With the Olympics due to start next month, the world’s attention will once again turn to the physical performance of elite athletes, but some of the personality traits that could be key for success may not be what you expect.

New research suggests that being self-centred, ruthless and manipulative may help elite athletes achieve glory.

In other words, characteristics that might be considered malevolent in social settings could be important in performance sport.

However, these attributes are not all good, and could be negatively impacting relationships with coaches.

Athlete and coach relationships could also suffer when coaches have these traits, sports scientists at Nottingham Trent University (NTU) found.

Lead author Joseph Stanford, a researcher at NTU’s School of Science and Technology, said: “Specific characteristics considered malevolent in social settings are highly relevant in performance sport.”

He added: “High-performance environments can often attract people who feel superior, are ruthless in the pursuit of winning and have a heightened belief they can influence others for their own success.

“It is important to have a positive coach-athlete relationship in order to achieve success.

“To win, athletes and coaches must perform together under high pressure, often in demanding and stressful situations.

“Our findings suggest we need to consider how personalities are likely to interact together in the sporting arena.

“Additional support for coaches would also allow them to understand how to create effective high-performance relationships.”

Researchers investigated the personalities and relationship quality of more than 300 elite athletes – swimmers, triathletes, and cyclists – and their coaches using a series of established measures.

They looked specifically at a group of personalities known as the Dark Triad, which consists of narcissism, psychopathy and Machiavellianism (strategic exploitation and deceit).

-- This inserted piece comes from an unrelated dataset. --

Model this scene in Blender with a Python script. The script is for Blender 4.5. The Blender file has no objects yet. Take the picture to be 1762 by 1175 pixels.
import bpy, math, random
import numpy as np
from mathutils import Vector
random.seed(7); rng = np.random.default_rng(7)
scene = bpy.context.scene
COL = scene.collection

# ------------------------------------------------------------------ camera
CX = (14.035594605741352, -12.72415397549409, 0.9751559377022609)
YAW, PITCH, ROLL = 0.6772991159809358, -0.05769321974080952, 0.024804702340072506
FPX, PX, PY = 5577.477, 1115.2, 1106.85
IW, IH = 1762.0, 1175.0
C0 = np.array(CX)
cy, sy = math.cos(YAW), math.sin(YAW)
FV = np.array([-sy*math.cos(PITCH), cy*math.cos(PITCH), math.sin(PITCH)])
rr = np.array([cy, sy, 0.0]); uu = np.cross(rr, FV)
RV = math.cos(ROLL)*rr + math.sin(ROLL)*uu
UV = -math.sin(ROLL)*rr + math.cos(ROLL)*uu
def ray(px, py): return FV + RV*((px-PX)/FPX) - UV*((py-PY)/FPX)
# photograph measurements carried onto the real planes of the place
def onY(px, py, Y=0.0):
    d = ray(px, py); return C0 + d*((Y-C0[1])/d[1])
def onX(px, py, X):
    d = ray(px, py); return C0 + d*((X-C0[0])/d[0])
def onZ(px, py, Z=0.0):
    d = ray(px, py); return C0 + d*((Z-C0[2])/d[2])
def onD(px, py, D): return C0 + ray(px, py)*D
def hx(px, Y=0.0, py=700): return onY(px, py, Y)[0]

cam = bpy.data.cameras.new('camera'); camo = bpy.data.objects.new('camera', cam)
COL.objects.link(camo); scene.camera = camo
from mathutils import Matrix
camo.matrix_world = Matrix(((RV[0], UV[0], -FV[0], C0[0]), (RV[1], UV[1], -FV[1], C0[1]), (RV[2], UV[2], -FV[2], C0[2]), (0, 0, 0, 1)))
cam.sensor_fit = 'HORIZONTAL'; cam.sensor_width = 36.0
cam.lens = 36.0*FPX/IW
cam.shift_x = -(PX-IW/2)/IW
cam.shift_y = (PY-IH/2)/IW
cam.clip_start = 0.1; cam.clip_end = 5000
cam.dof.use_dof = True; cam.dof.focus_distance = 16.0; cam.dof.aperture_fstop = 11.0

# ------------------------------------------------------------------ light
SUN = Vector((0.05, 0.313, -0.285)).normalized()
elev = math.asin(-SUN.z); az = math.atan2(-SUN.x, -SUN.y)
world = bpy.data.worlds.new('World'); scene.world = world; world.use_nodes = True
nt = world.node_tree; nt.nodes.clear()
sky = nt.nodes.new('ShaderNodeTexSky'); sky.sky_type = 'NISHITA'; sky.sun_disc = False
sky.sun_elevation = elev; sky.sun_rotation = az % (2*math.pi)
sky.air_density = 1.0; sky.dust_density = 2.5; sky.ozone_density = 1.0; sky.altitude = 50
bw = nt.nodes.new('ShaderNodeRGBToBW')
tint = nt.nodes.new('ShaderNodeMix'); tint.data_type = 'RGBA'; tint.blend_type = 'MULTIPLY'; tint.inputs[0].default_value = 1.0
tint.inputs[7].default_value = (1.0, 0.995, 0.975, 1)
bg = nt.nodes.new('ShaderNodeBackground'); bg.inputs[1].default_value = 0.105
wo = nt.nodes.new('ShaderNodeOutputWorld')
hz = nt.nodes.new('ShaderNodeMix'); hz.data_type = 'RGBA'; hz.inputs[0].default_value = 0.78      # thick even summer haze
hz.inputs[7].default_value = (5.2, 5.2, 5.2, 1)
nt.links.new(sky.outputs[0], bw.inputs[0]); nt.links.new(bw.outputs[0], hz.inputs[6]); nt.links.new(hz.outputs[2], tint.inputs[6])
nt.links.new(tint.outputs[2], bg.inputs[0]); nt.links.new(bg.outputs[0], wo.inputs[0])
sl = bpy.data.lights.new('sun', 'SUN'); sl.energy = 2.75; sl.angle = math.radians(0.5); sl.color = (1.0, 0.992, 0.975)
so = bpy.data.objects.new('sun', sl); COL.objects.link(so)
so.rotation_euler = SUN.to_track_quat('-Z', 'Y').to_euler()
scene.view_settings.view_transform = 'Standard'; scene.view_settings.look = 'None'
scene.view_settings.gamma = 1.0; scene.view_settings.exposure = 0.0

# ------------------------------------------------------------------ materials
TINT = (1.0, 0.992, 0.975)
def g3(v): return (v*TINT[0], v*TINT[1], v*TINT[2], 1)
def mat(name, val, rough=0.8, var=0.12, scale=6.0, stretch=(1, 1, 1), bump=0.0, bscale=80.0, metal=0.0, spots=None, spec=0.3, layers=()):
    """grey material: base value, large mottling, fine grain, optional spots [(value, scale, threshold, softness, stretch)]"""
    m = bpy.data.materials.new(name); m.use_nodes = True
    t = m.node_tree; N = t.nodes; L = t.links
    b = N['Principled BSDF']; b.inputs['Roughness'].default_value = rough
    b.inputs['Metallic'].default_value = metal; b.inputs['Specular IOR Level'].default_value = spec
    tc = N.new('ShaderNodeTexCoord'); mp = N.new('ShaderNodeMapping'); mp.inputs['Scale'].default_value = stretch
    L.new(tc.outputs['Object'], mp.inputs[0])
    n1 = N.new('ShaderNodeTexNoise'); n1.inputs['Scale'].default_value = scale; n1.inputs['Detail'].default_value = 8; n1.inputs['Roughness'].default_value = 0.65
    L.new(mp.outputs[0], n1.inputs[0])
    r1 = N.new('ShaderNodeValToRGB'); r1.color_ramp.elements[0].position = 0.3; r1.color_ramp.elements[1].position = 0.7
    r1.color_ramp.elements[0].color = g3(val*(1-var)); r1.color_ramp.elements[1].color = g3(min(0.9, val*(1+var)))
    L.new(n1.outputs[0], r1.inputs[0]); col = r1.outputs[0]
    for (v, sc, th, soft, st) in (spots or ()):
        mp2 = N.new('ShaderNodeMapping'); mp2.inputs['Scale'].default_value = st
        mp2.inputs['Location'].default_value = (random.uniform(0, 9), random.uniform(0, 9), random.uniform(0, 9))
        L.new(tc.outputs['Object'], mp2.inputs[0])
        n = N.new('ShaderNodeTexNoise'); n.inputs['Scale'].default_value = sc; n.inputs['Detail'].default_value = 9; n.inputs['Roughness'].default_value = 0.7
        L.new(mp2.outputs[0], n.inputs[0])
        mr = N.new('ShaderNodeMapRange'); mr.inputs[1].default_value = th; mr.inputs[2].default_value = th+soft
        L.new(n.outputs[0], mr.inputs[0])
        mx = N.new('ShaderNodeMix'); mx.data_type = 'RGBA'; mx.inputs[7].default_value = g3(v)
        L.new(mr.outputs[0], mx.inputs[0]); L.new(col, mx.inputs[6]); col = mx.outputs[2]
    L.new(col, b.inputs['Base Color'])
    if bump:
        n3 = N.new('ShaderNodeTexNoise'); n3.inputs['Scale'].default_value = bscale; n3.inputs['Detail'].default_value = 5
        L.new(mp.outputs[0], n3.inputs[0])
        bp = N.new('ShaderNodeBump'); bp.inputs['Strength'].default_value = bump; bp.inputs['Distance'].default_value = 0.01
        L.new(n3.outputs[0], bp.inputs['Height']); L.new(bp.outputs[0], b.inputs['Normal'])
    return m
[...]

And although these traits are perceived negatively in the general population, they may offer advantages within high-performance settings such as elite sport.

But until now it has not been known how these traits might impact the important relationship between athletes and coaches.

NTU’s Dr Laura Healy, senior author on the study, said: “Our research shows why some coaches and athletes may struggle to work together – their unique personality traits make it hard to build a positive coach-athlete relationship.

“Helping coaches and athletes to understand who their partner is and how to work with them could lead to better quality coach-athlete relationships within elite sport contexts, ultimately benefiting performance and sporting experience.”

Published in the journal Personality and Individual Differences, the study found that the more self-centred a coach was – or the higher their level of narcissism – the less responsive they were to their athlete’s needs.

At the same time, a coach and athlete would feel less trusting of one another if they were similarly self-centred.

Coaches liked athletes less, were less committed to them, and were less willing to do their best for their athletes when they reported high levels of ruthlessness – or psychopathy, the researchers found.

Athletes with high levels of ruthlessness, meanwhile, felt less at ease when working with their coach and respected them less.

And when coaches reported a higher ability to manipulate – or greater levels of Machiavellianism – they were less complimentary towards their athletes.

According to the findings, athletes high in this trait became more uncommitted, distant and unco-operative.